[DIRECTIONS FOR THIS TASK] Using the material below, work out how many lines contain the word "high". Reply with the number and nothing more.

::: RECORDS SHOWN :::

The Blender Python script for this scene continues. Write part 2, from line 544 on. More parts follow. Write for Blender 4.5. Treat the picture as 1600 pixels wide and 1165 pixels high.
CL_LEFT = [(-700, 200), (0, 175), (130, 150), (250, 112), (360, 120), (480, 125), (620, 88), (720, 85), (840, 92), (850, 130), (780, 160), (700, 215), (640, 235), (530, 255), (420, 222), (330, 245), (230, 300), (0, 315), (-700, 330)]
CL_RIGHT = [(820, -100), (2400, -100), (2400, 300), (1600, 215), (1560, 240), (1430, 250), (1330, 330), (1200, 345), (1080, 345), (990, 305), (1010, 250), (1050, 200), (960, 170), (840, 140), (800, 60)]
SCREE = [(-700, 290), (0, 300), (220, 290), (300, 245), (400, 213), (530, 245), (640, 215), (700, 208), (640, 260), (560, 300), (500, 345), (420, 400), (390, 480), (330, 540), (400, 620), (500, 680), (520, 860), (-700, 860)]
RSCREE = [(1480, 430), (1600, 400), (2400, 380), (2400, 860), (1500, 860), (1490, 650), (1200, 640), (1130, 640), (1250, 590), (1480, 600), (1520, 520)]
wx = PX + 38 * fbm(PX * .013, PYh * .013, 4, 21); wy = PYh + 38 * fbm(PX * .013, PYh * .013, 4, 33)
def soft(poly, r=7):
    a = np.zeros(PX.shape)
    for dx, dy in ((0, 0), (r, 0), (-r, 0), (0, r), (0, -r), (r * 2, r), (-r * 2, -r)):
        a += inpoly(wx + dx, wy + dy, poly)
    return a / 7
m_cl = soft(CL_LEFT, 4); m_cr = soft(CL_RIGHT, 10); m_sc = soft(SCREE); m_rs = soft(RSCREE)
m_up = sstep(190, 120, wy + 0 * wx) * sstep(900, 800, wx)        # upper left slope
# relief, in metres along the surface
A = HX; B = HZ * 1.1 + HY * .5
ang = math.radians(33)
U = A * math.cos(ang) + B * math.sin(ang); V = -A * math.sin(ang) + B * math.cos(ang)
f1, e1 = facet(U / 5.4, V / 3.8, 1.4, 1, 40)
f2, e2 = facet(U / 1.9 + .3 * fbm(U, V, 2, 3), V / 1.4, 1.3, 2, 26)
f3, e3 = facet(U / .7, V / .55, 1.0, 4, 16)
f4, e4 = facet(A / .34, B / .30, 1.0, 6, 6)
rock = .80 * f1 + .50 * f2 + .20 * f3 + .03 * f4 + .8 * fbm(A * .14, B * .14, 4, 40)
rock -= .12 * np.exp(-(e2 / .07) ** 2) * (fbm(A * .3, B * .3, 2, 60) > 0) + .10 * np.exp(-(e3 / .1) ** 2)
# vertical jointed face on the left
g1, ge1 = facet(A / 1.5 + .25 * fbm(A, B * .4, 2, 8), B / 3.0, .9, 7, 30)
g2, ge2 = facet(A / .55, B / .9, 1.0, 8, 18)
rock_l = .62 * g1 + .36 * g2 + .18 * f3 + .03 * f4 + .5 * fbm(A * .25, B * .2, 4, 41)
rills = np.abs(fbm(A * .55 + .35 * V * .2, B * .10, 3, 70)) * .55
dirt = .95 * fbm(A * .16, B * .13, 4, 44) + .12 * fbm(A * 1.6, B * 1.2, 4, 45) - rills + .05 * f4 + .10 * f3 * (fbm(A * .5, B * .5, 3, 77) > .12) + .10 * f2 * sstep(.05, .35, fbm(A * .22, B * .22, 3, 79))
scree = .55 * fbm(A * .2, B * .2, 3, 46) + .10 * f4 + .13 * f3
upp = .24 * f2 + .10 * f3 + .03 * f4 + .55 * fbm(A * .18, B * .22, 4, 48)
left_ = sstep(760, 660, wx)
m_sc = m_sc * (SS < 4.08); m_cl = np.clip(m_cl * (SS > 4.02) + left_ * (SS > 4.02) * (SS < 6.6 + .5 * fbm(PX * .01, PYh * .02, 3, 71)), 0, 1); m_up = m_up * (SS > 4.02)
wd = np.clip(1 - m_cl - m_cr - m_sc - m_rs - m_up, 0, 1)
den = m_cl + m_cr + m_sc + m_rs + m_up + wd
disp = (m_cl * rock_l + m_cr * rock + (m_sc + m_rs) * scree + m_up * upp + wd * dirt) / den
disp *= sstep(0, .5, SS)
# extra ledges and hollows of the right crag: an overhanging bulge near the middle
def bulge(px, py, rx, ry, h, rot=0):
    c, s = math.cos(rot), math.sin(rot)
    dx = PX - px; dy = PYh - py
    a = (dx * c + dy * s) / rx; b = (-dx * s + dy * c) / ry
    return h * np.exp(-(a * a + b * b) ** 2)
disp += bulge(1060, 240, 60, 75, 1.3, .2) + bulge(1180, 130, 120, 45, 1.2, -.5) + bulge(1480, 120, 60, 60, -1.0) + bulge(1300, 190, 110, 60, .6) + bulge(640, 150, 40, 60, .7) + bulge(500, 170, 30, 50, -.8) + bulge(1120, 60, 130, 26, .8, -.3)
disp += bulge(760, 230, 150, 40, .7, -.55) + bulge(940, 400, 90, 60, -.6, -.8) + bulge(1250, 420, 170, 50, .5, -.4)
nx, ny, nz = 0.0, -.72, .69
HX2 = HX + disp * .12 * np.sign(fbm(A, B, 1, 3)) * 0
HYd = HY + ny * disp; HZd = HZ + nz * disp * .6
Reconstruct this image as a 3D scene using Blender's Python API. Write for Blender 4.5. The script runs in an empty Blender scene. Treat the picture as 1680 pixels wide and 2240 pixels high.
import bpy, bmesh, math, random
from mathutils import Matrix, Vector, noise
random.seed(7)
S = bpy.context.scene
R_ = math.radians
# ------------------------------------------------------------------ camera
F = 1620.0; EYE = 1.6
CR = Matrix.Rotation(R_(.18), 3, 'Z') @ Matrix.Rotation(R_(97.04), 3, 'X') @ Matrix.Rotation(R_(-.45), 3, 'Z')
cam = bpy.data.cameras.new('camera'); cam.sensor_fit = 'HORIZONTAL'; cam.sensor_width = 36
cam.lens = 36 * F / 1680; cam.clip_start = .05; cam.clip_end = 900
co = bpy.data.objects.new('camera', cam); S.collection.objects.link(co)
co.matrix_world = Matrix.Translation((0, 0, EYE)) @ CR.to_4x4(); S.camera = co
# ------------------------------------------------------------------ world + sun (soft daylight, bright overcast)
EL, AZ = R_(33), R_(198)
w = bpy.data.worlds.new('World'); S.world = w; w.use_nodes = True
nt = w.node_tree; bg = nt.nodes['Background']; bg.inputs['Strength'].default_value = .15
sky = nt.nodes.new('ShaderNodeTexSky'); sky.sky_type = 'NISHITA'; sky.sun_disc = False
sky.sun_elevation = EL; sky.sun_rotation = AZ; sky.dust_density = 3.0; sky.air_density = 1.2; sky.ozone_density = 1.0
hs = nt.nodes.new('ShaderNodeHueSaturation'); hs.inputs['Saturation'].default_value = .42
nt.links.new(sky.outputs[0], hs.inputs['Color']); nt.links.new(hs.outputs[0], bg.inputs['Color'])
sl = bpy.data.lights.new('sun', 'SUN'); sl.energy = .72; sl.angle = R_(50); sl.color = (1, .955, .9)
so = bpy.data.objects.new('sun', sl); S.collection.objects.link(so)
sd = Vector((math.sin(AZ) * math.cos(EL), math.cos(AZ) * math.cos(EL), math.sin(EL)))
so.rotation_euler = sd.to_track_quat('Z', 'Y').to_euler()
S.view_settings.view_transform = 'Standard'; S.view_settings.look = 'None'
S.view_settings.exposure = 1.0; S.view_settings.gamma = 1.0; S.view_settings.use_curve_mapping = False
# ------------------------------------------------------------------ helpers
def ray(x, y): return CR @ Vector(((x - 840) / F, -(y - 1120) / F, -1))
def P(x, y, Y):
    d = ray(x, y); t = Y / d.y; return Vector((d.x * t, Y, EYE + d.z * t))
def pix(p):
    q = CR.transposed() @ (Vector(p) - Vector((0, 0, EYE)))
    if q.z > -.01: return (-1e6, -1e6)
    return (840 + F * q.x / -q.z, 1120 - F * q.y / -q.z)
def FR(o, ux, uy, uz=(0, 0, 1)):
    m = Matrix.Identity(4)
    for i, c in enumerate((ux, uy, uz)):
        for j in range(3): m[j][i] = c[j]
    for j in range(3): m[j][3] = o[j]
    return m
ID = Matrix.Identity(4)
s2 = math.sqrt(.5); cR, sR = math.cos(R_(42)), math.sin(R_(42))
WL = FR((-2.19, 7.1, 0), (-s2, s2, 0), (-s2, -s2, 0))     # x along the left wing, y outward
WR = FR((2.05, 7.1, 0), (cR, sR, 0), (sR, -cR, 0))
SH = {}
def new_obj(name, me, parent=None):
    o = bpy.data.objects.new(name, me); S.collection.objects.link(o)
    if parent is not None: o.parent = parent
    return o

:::

[EXPECTED OUTPUT] 2